Leave the pictures out and retype the lines from the beginning through the line with "XL, XRR, YB = -14.0, 16.0, -8.5", both ends included.

┌──

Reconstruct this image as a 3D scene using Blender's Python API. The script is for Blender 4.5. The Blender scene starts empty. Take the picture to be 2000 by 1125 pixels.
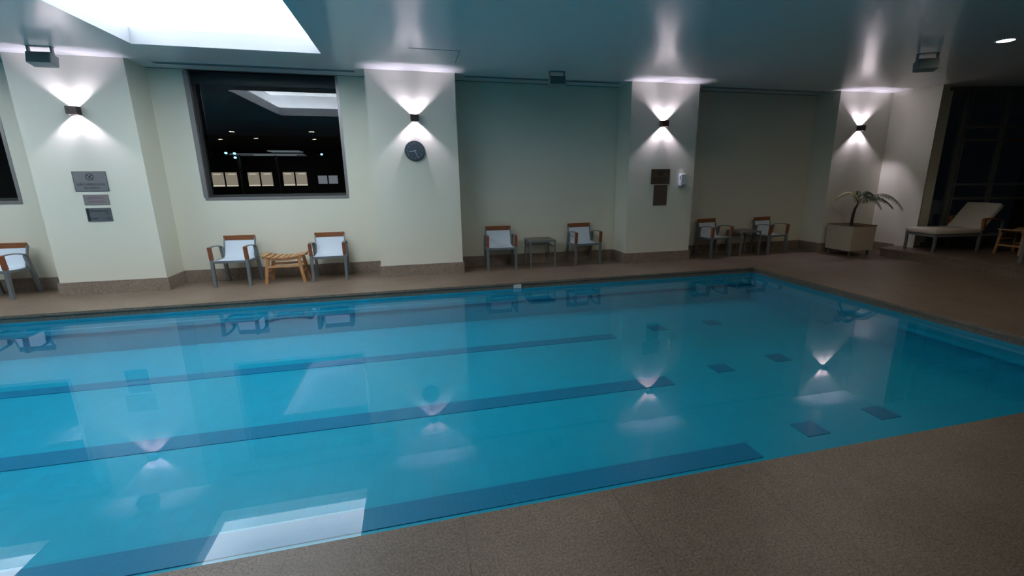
import bpy, bmesh, math, random
from mathutils import Vector, Matrix
random.seed(7)
PI = math.pi
sc = bpy.context.scene
COL = sc.collection

# ------------------------------------------------------------------ room dimensions (metres)
H = 3.393            # ceiling
D1 = 8.229           # front face of the piers
D2 = 8.806           # recessed wall
DW = 9.0             # window glass
BB = 0.20            # stone baseboard height
PE, PN, PR, PL = 7.146, 2.005, 6.152, -13.2     # pool edges: far, near, right, left
WL = -0.095          # water level
PD = -0.60           # pool bottom
PLAT = 0.17          # lounge platform
XL, XRR, YB = -14.0, 16.0, -8.5

# ------------------------------------------------------------------ helpers
class MB:
    def __init__(s): s.bm = bmesh.new()
    def box(s, x0, x1, y0, y1, z0, z1, M=None, bevel=0):
        r = bmesh.ops.create_cube(s.bm, size=1.0)
        vs = r['verts']
        T = Matrix.Translation(((x0+x1)/2, (y0+y1)/2, (z0+z1)/2)) @ Matrix.Diagonal((x1-x0, y1-y0, z1-z0, 1))
        if M is not None: T = M @ T
        bmesh.ops.transform(s.bm, matrix=T, verts=vs)
        if bevel:
            es = list({e for v in vs for e in v.link_edges})
            bmesh.ops.bevel(s.bm, geom=es, offset=bevel, segments=2, affect='EDGES', profile=0.6)
        return s
    def beam(s, a, b, w, t, up=(0, 0, 1), bevel=0):
        """a rectangular bar from a to b; w across, t along the up direction"""
        a, b, up = Vector(a), Vector(b), Vector(up)
        d = b-a; L = d.length; z = d.normalized(); x = up.cross(z)
        if x.length < 1e-4: x = Vector((1, 0, 0)).cross(z)
        x.normalize(); y = z.cross(x)
        M = Matrix((x, y, z)).transposed().to_4x4(); M.translation = a
        return s.box(-w/2, w/2, -t/2, t/2, 0, L, M, bevel)
    def cyl(s, a, b, r0, r1=None, seg=20):
        a, b = Vector(a), Vector(b); r1 = r0 if r1 is None else r1
        d = b-a; z = d.normalized(); x = z.orthogonal().normalized(); y = z.cross(x)
        M = Matrix((x, y, z)).transposed().to_4x4(); M.translation = (a+b)/2
        bmesh.ops.create_cone(s.bm, cap_ends=True, segments=seg, radius1=r0, radius2=r1, depth=d.length, matrix=M)
        return s
    def tube(s, pts, rad, seg=8):
        pts = [Vector(p) for p in pts]; n = len(pts)
        rad = rad if isinstance(rad, (list, tuple)) else [rad]*n
        rings = []; x = None
        for i, p in enumerate(pts):
            t = (pts[min(i+1, n-1)]-pts[max(i-1, 0)]).normalized()
            x = (t.orthogonal() if x is None else x - t*x.dot(t)).normalized(); y = t.cross(x)
            rings.append([s.bm.verts.new(p+(x*math.cos(2*PI*k/seg)+y*math.sin(2*PI*k/seg))*rad[i]) for k in range(seg)])
        for a, b in zip(rings, rings[1:]):
            for k in range(seg): s.bm.faces.new((a[k], a[(k+1) % seg], b[(k+1) % seg], b[k]))
        s.bm.faces.new(rings[0][::-1]); s.bm.faces.new(rings[-1])
        return s
    def strip(s, pts, w, t, side=(1, 0, 0)):
        """flat band of width w (along side) and thickness t that follows pts"""
        pts = [Vector(p) for p in pts]; side = Vector(side).normalized(); n = len(pts); rings = []
        for i, p in enumerate(pts):
            tg = (pts[min(i+1, n-1)]-pts[max(i-1, 0)]).normalized(); nr = side.cross(tg).normalized()
            rings.append([s.bm.verts.new(p+side*(w/2*a)+nr*(t/2*b)) for a, b in ((-1, -1), (1, -1), (1, 1), (-1, 1))])
        for a, b in zip(rings, rings[1:]):
            for k in range(4): s.bm.faces.new((a[k], a[(k+1) % 4], b[(k+1) % 4], b[k]))
        s.bm.faces.new(rings[0][::-1]); s.bm.faces.new(rings[-1])
        return s
    def prism(s, poly, z0, z1):
        a = [s.bm.verts.new((x, y, z0)) for x, y in poly]; b = [s.bm.verts.new((x, y, z1)) for x, y in poly]
        n = len(poly)
        for k in range(n): s.bm.faces.new((a[k], a[(k+1) % n], b[(k+1) % n], b[k]))
        s.bm.faces.new(a[::-1]); s.bm.faces.new(b)
        return s
    def build(s, name, mat, parent=None, smooth=False):
        bmesh.ops.recalc_face_normals(s.bm, faces=s.bm.faces)
        me = bpy.data.meshes.new(name); s.bm.to_mesh(me); s.bm.free()
        me.materials.append(mat)
        if smooth:
            for p in me.polygons: p.use_smooth = True
        o = bpy.data.objects.new(name, me); COL.objects.link(o)
        if parent: o.parent = parent
        return o

def tag(o, label, cat, group=None, kind=None):
    o['label'] = label; o['category'] = cat
    if group: o['group'] = group
    if kind: o['kind'] = kind
    return o
def thing(name, label, cat, loc=(0, 0, 0), rz=0, group=None):
    o = bpy.data.objects.new(name, None); COL.objects.link(o)
    o.empty_display_size = 0.1
    o.location = loc; o.rotation_euler = (0, 0, rz)
    return tag(o, label, cat, group)
def struct(name, mb, mat, parent=None, smooth=False):
    o = mb.build(name, mat, parent, smooth)
    if parent is None: o['kind'] = 'structure'
    return o
def dup(root, loc, rz, label, group=None):
    r = root.copy(); COL.objects.link(r); r.location = loc; r.rotation_euler = (0, 0, rz); r['label'] = label
    if group: r['group'] = group
    for ch in list(root.children):
        c = ch.copy(); COL.objects.link(c); c.parent = r
        for g in list(ch.children):
            d = g.copy(); COL.objects.link(d); d.parent = c
    return r
def text_mesh(name, body, size, mat, parent, M, depth=0.001, align='CENTER'):
    cu = bpy.data.curves.new(name, 'FONT'); cu.body = body; cu.size = size; cu.extrude = depth
    cu.align_x = align; cu.align_y = 'CENTER'; cu.resolution_u = 3
    t = bpy.data.objects.new(name+'_curve', cu); COL.objects.link(t)
    bpy.context.view_layer.update()
    dg = bpy.context.evaluated_depsgraph_get()
    me = bpy.data.meshes.new_from_object(t.evaluated_get(dg))
    bpy.data.objects.remove(t); bpy.data.curves.remove(cu)
    me.transform(M); me.materials.clear(); me.materials.append(mat); me.name = name
    o = bpy.data.objects.new(name, me); COL.objects.link(o); o.parent = parent
    return o

# ------------------------------------------------------------------ materials
def new_mat(name):
    m = bpy.data.materials.new(name); m.use_nodes = True
    nt = m.node_tree; b = nt.nodes['Principled BSDF']
    return m, nt, b
def simple(name, col, rough=0.5, metal=0.0, var=0.06, scale=8, bump=0.0, spec=0.5):
    m, nt, b = new_mat(name)
    tc = nt.nodes.new('ShaderNodeTexCoord'); nz = nt.nodes.new('ShaderNodeTexNoise')
    nz.inputs['Scale'].default_value = scale; nz.inputs['Detail'].default_value = 4
    nt.links.new(tc.outputs['Object'], nz.inputs['Vector'])
    mx = nt.nodes.new('ShaderNodeMix'); mx.data_type = 'RGBA'
    mx.inputs[6].default_value = tuple(c*(1-var) for c in col)+(1,)
    mx.inputs[7].default_value = tuple(min(1, c*(1+var)) for c in col)+(1,)
    nt.links.new(nz.outputs['Fac'], mx.inputs[0]); nt.links.new(mx.outputs[2], b.inputs['Base Color'])
    b.inputs['Roughness'].default_value = rough; b.inputs['Metallic'].default_value = metal
    b.inputs['Specular IOR Level'].default_value = spec
    if bump:
        bp = nt.nodes.new('ShaderNodeBump'); bp.inputs['Strength'].default_value = bump; bp.inputs['Distance'].default_value = 0.01
        nt.links.new(nz.outputs['Fac'], bp.inputs['Height']); nt.links.new(bp.outputs['Normal'], b.inputs['Normal'])
    return m
def emissive(name, col, strength):
    m, nt, b = new_mat(name)
    b.inputs['Base Color'].default_value = (0.8, 0.8, 0.8, 1)
    b.inputs['Emission Color'].default_value = col+(1,); b.inputs['Emission Strength'].default_value = strength
    return m
def wood(name, c0, c1, rough=0.45, axis='X'):
    m, nt, b = new_mat(name)
    tc = nt.nodes.new('ShaderNodeTexCoord'); mp = nt.nodes.new('ShaderNodeMapping')
    mp.inputs['Scale'].default_value = {'X': (3, 60, 60), 'Y': (60, 3, 60), 'Z': (60, 60, 3)}[axis]
    nz = nt.nodes.new('ShaderNodeTexNoise'); nz.inputs['Scale'].default_value = 1; nz.inputs['Detail'].default_value = 5
    cr = nt.nodes.new('ShaderNodeValToRGB')
    cr.color_ramp.elements[0].position = 0.3; cr.color_ramp.elements[0].color = c0+(1,)
    cr.color_ramp.elements[1].position = 0.7; cr.color_ramp.elements[1].color = c1+(1,)
    nt.links.new(tc.outputs['Object'], mp.inputs['Vector']); nt.links.new(mp.outputs['Vector'], nz.inputs['Vector'])
    nt.links.new(nz.outputs['Fac'], cr.inputs['Fac']); nt.links.new(cr.outputs['Color'], b.inputs['Base Color'])
    b.inputs['Roughness'].default_value = rough
    return m
def stone(name, c0, c1, rough=0.55, scale=70, seams=False, bump=0.25, c2=None):
    m, nt, b = new_mat(name); L = nt.links.new; N = nt.nodes.new
    tc = N('ShaderNodeTexCoord')
    n1 = N('ShaderNodeTexNoise'); n1.inputs['Scale'].default_value = scale; n1.inputs['Detail'].default_value = 6; n1.inputs['Roughness'].default_value = 0.7
    n2 = N('ShaderNodeTexNoise'); n2.inputs['Scale'].default_value = 1.7; n2.inputs['Detail'].default_value = 5
    n3 = N('ShaderNodeTexNoise'); n3.inputs['Scale'].default_value = 9.0; n3.inputs['Detail'].default_value = 6; n3.inputs['Distortion'].default_value = 1.5
    for n in (n1, n2, n3): L(tc.outputs['Object'], n.inputs['Vector'])
    cr = N('ShaderNodeValToRGB')
    cr.color_ramp.elements[0].position = 0.36; cr.color_ramp.elements[0].color = c0+(1,)
    cr.color_ramp.elements[1].position = 0.66; cr.color_ramp.elements[1].color = c1+(1,)
    L(n1.outputs['Fac'], cr.inputs['Fac'])
    cr2 = N('ShaderNodeValToRGB')
    cr2.color_ramp.elements[0].position = 0.3; cr2.color_ramp.elements[0].color = (0.72, 0.70, 0.66, 1)
    cr2.color_ramp.elements[1].position = 0.72; cr2.color_ramp.elements[1].color = (1.15, 1.13, 1.1, 1)
    add = N('ShaderNodeMath'); add.operation = 'MULTIPLY_ADD'; add.inputs[1].default_value = 0.5
    sc2 = N('ShaderNodeMath'); sc2.operation = 'MULTIPLY'; sc2.inputs[1].default_value = 0.5
    L(n2.outputs['Fac'], sc2.inputs[0]); L(n3.outputs['Fac'], add.inputs[0]); L(sc2.outputs[0], add.inputs[2]); L(add.outputs[0], cr2.inputs['Fac'])
    mx = N('ShaderNodeMix'); mx.data_type = 'RGBA'; mx.blend_type = 'MULTIPLY'; mx.inputs[0].default_value = 1
    L(cr.outputs['Color'], mx.inputs[6]); L(cr2.outputs['Color'], mx.inputs[7])
    out = mx.outputs[2]; hgt = n1.outputs['Fac']
    if seams:
        # thin joints between the deck slabs, 0.815 m apart
        sp = N('ShaderNodeSeparateXYZ'); L(tc.outputs['Object'], sp.inputs[0])
        a = N('ShaderNodeMath'); a.operation = 'ADD'; a.inputs[1].default_value = 100*0.815-0.135; L(sp.outputs['X'], a.inputs[0])
        q = N('ShaderNodeMath'); q.operation = 'MODULO'; q.inputs[1].default_value = 0.815; L(a.outputs[0], q.inputs[0])
        lt = N('ShaderNodeMath'); lt.operation = 'LESS_THAN'; lt.inputs[1].default_value = 0.0045; L(q.outputs[0], lt.inputs[0])
        mm = N('ShaderNodeMath'); mm.operation = 'MULTIPLY'; mm.inputs[1].default_value = 0.5; L(lt.outputs[0], mm.inputs[0])
        m2 = N('ShaderNodeMix'); m2.data_type = 'RGBA'; m2.inputs[7].default_value = (0.03, 0.024, 0.02, 1)
        L(mm.outputs[0], m2.inputs[0]); L(out, m2.inputs[6]); out = m2.outputs[2]
    L(out, b.inputs['Base Color'])
    b.inputs['Roughness'].default_value = rough
    bp = N('ShaderNodeBump'); bp.inputs['Strength'].default_value = bump; bp.inputs['Distance'].default_value = 0.004
    L(hgt, bp.inputs['Height']); L(bp.outputs['Normal'], b.inputs['Normal'])
    return m
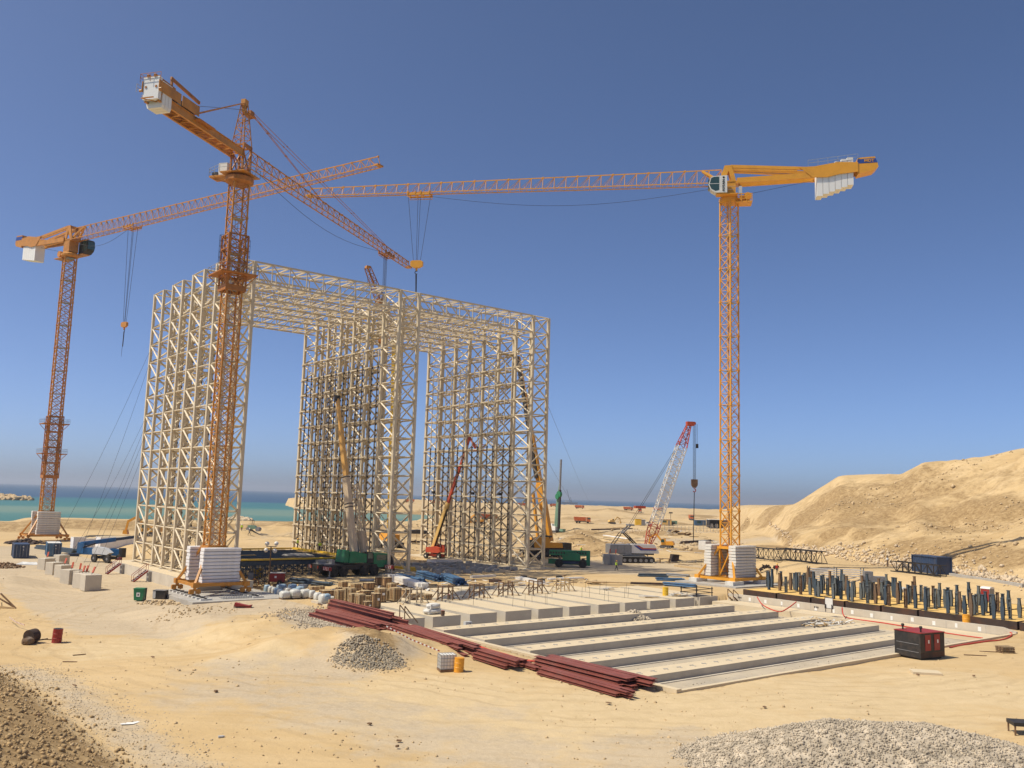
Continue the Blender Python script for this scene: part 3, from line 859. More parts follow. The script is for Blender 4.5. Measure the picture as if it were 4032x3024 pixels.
for (i, row), lst in sorted(cells.items()):
    lst.sort()
    for k, (bx, u, v) in enumerate(lst):
        c_ = rg.choice(["blue grey", "blue grey", "dark blue", "dark blue", "rust brown"])
        pos = "alone" if len(lst) == 1 else "leftmost" if k == 0 else "rightmost" if k == len(lst) - 1 else ordn[k] + " from left"
        o = obj("column_stub", rg.choice(PM[c_]), None, UV(u, v, SLABZ), (rg.uniform(-.02, .02), rg.uniform(-.02, .02), GRID_RZ + R(90) + rg.choice([0, 0, R(90)]) + rg.uniform(-.12, .12)), (1, 1, rg.uniform(.94, 1.06)))
        tag(o, "%s bottle post, %s, %s yellow slab from the crane, %s" % (c_, pos, ordn[i], ["front row", "middle row", "back row"][row]), "steel post", "bottle shaped column stubs on the yellow slabs")
# plinth under the left leg, and its two red stairs
t = grid_thing("plinth", "long pale concrete plinth under the left leg of the steel frame", "plinth", 0, 0)
mb = MB(); slab(mb, -33.2, -25.5, -6.5, 34, -2.0, .1); mb.build("plinth_body", CONC, t)
mb = MB(); slab(mb, -33.2, -25.5, -6.5, 34, .102, .12); mb.build("plinth_top", CONC_T, t)
for us, nm in ((US[1], "middle"), (US[2], "right")):
    t = grid_thing("foundation_slab", "low concrete slab under the %s leg of the steel frame" % nm, "concrete slab", 0, 0)
    mb = MB(); slab(mb, us[0] - 1.6, us[1] + 1.6, -5.2, 34, -1.2, .11); mb.build("slab_body", CONC_T, t)
def red_stair(u, v, label):
    t = grid_thing("site_stair", label, "stair", u, v, -1.5)
    for s in (-.5, .5):
        MB().bar((-2.0, s, 0), (0, s, 1.6), .06, .22).build("stringer", DKRED, t)
        mb = MB().bar((-2.0, s, 1.0), (0, s, 2.6), .06)
        for k in range(3): mb.bar((-2.0 + k, s, .8 * k), (-2.0 + k, s, .8 * k + 1.0), .05)
        mb.build("handrail", DKRED, t)
    for k in range(7): MB().box((-1.86 + .28 * k, 0, .2 + .215 * k), (.26, 1, .04)).build("tread", GALV, t)
    MB().box((.35, -.1, .75), (.5, 1.0, 1.5)).build("support", CONC_G, t)
red_stair(-33.7, 27.5, "red steel stair at the far end of the plinth, beside the blue boom lift")
red_stair(-33.7, 13.5, "red steel stair at the middle of the plinth, behind the green bin")
# ------------------------------------------------------------------ tower cranes
def lattice(mb, p, q, w0, w1, n, rc, rw, up=None, h0=None, h1=None, faces=4, cross=False):
    """box lattice from p to q; w across, h in the other direction"""
    p, q = Vector(p), Vector(q)
    d = (q - p); L_ = d.length; d.normalize()
    a = d.cross(up or Vector((0, 0, 1)))
    if a.length < 1e-3: a = Vector((1, 0, 0))
    a.normalize(); b = a.cross(d)
    h0 = h0 or w0; h1 = h1 or w1
    def C(i, t):
        sx, sy = ((-1, -1), (1, -1), (1, 1), (-1, 1))[i]
        w, h = w0 + (w1 - w0) * t, h0 + (h1 - h0) * t
        return p + d * (L_ * t) + a * sx * w / 2 + b * sy * h / 2
    for i in range(4): mb.bar(C(i, 0), C(i, 1), rc)
    for k in range(n):
        t0, t1 = k / n, (k + 1) / n
        for i in range(4):
            j = (i + 1) % 4
            if k % 2: mb.bar(C(i, t0), C(j, t1), rw)
            else: mb.bar(C(j, t0), C(i, t1), rw)
            if cross: mb.bar(C(j, t0) if k % 2 else C(i, t0), C(i, t1) if k % 2 else C(j, t1), rw)
            if k: mb.bar(C(i, t0), C(j, t0), rw)
    return mb
def mast_sections(root, z0, z1, w, m, leg=.2, web=.085, L_=5.4):
    n = max(1, round((z1 - z0) / L_)); L_ = (z1 - z0) / n
    mb = MB()
    h = w / 2
    cs = [(-h, -h), (h, -h), (h, h), (-h, h)]
    for x, y in cs: mb.bar((x, y, 0), (x, y, L_), leg)
    for i in range(4):
        a, b = cs[i], cs[(i + 1) % 4]
        mb.bar((*a, .04), (*b, .04), web)
        for k in range(3):
            z, zt = L_ * k / 3, L_ * (k + 1) / 3
            if k: mb.bar((*a, z), (*b, z), web * .8)
            if k % 2 == 0:
                mb.bar((*a, z), (*b, zt), web); mb.bar((*b, z), (*a, zt), web * .8)
            else:
                mb.bar((*b, z), (*a, zt), web); mb.bar((*a, z), (*b, zt), web * .8)
    for x, y in cs: mb.box((x, y, .02), (leg * 1.5, leg * 1.5, .34))
    me = mb.mesh("mast_section", m)
    la = MB()
    for x in (-.2, .2): la.bar((x + .1, .25, 0), (x + .1, .25, L_), .05)
    for k in range(int(L_ / .45)): la.bar((-.1, .25, k * .45), (.3, .25, k * .45), .035)
    la.box((0, -.1, L_ * .98), (w * .8, w * .75, .05))
    lm = la.mesh("mast_ladder", GALV)
    for k in range(n):
        s = obj("mast_section", me, root, (0, 0, z0 + k * L_), (0, 0, R(90) * (k % 2)))
        obj("mast_ladder", lm, s)
def crane_base(root, m, mb_mat, ztop, span=3.45, rails=False, stack_z=.75, nslab=10, slab_h=.46, inner=1.25):
    """square undercarriage, raking struts and two stacks of white ballast slabs"""
    h = span
    for s in (-1, 1):
        MB().bar((-h, s * h, .55), (h, s * h, .55), .34, .42).build("base_beam", m, root)
        MB().bar((s * h, -h + .3, .5), (s * h, h - .3, .5), .28, .36).build("base_beam", m, root)
    MB().bar((-h, -h, .5), (h, h, .5), .3, .34).bar((-h, h, .47), (h, -h, .47), .3, .34).build("diagonal_beam", m, root)
    for sx in (-1, 1):
        for sy in (-1, 1):
            mb = MB().bar((sx * h, sy * h, .7), (sx * 1.15, sy * 1.15, ztop - .1), .3, .3)
            mb.box((sx * h, sy * h, .55), (.8, .8, .62)); mb.build("raking_strut", m, root)
            if rails:
                b = MB().tube((sx * h, sy * h, .25), (sx * h, sy * h, -.05), .28, .16)
                for k in (-.45, .45):
                    b.box((sx * h + k, sy * h, -.3), (.62, .34, .5)); b.tube((sx * h + k, sy * h - .2, -.38), (sx * h + k, sy * h + .2, -.38), .24, n=12)
                b.box((sx * h, sy * h, -.08), (1.3, .4, .2)); b.build("bogie", m, root)
    mb = MB()
    for sx in (-1, 1):
        for sy in (-1, 1): mb.bar((sx * 1.1, sy * 1.1, .6), (sx * 1.1, sy * 1.1, ztop), .26)
    for z in (1.4, 2.8): mb.bar((-1.1, -1.1, z), (1.1, -1.1, z), .14).bar((-1.1, 1.1, z), (1.1, 1.1, z), .14)
    for s in (-1, 1):
        mb.bar((-1.1, s * 1.1, ztop - .2), (1.1, s * 1.1, .8), .16).bar((s * 1.1, -1.1, ztop - .2), (s * 1.1, 1.1, .8), .16)
    mb.build("base_mast", m, root)
    MB().box((0, 0, ztop - .12), (2.8, 2.8, .34)).build("mast_seat", m, root)
    rg = random.Random(int(ztop * 10))
    sm = []
    for k in range(3):
        b = MB(); hh = slab_h - .05 - .012 * k
        poly = [(-.62, 0), (.62, 0), (.66, hh * .3), (.66, hh * .75), (.6, hh), (-.6, hh), (-.66, hh * .75), (-.66, hh * .3)]
        b.prism([(x, z) for x, z in poly], 0, -2.55, 2.55); sm.append(b.mesh("ballast_slab", mb_mat))
    for s in (-1, 1):
        for k in range(nslab):
            obj("ballast_slab", rg.choice(sm), root, (rg.uniform(-.06, .06) + (0.15 if s < 0 else -.1), s * (inner + 1.0) + rg.uniform(-.03, .03), stack_z + k * slab_h), (0, 0, rg.uniform(-.012, .012)))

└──

SOLUTION TO THIS PROBLEM:
Reconstruct this image as a 3D scene using Blender's Python API. The script is for Blender 4.5. The Blender scene starts empty. Take the picture to be 2000 by 1125 pixels.
import bpy, bmesh, math, random
from mathutils import Vector, Matrix
random.seed(7)
PI = math.pi
sc = bpy.context.scene
COL = sc.collection

# ------------------------------------------------------------------ room dimensions (metres)
H = 3.393            # ceiling
D1 = 8.229           # front face of the piers
D2 = 8.806           # recessed wall
DW = 9.0             # window glass
BB = 0.20            # stone baseboard height
PE, PN, PR, PL = 7.146, 2.005, 6.152, -13.2     # pool edges: far, near, right, left
WL = -0.095          # water level
PD = -0.60           # pool bottom
PLAT = 0.17          # lounge platform
XL, XRR, YB = -14.0, 16.0, -8.5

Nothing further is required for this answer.